In an interview with Bloomberg published on July 29, Andres Manuel Lopez Obrador (ALMO), Mexico’s President, noted that he would support former central bank governor who now heads the Bank for International Settlements, Agustin Carstens, should Carstens be nominated as a candidate.

ALMO noted that despite their “political differences”, he would hypothetically support Carstens, stating that: “I would like to. I would always support a Mexican, if they’re a specialist in the material…” Earlier this month, Carstens declined to comment as to whether he would be eager to run for the position of IMF managing director.

The discussion around Carstens potential candidacy will conjure up memories of the 2011 leadership race for the IMF managing director. Carstens was shortlisted alongside Christine Lagarde for the position, following the resignation of former head of the IMF Dominique Strauss-Kahn, who was arrested in the US on charges of an alleged sexual assault.

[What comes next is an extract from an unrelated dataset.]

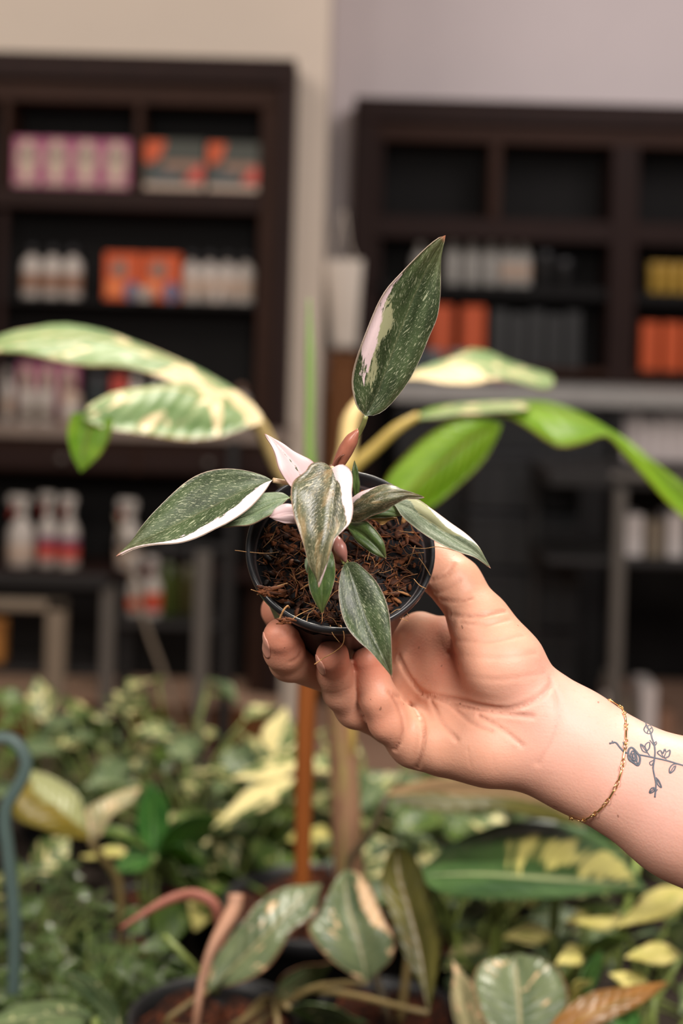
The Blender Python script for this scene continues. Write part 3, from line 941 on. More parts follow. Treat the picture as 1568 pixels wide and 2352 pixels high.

Carstens, however, subsequently failed to galvanise support among emerging economies, who are structurally underrepresented in the current IMF governance configurations. Interestingly, as part of his bid, Carstens noted that should the IMF follow through with the ‘gentleman’s agreement’ and select a European candidate for the post, it may produce a conflict of interest, as Europe struggled with a post-crash debt crisis. He noted: “We could have a situation where borrowers dominate the institution,” stressing that the European region needed a fresh perspective in order to solve the problem.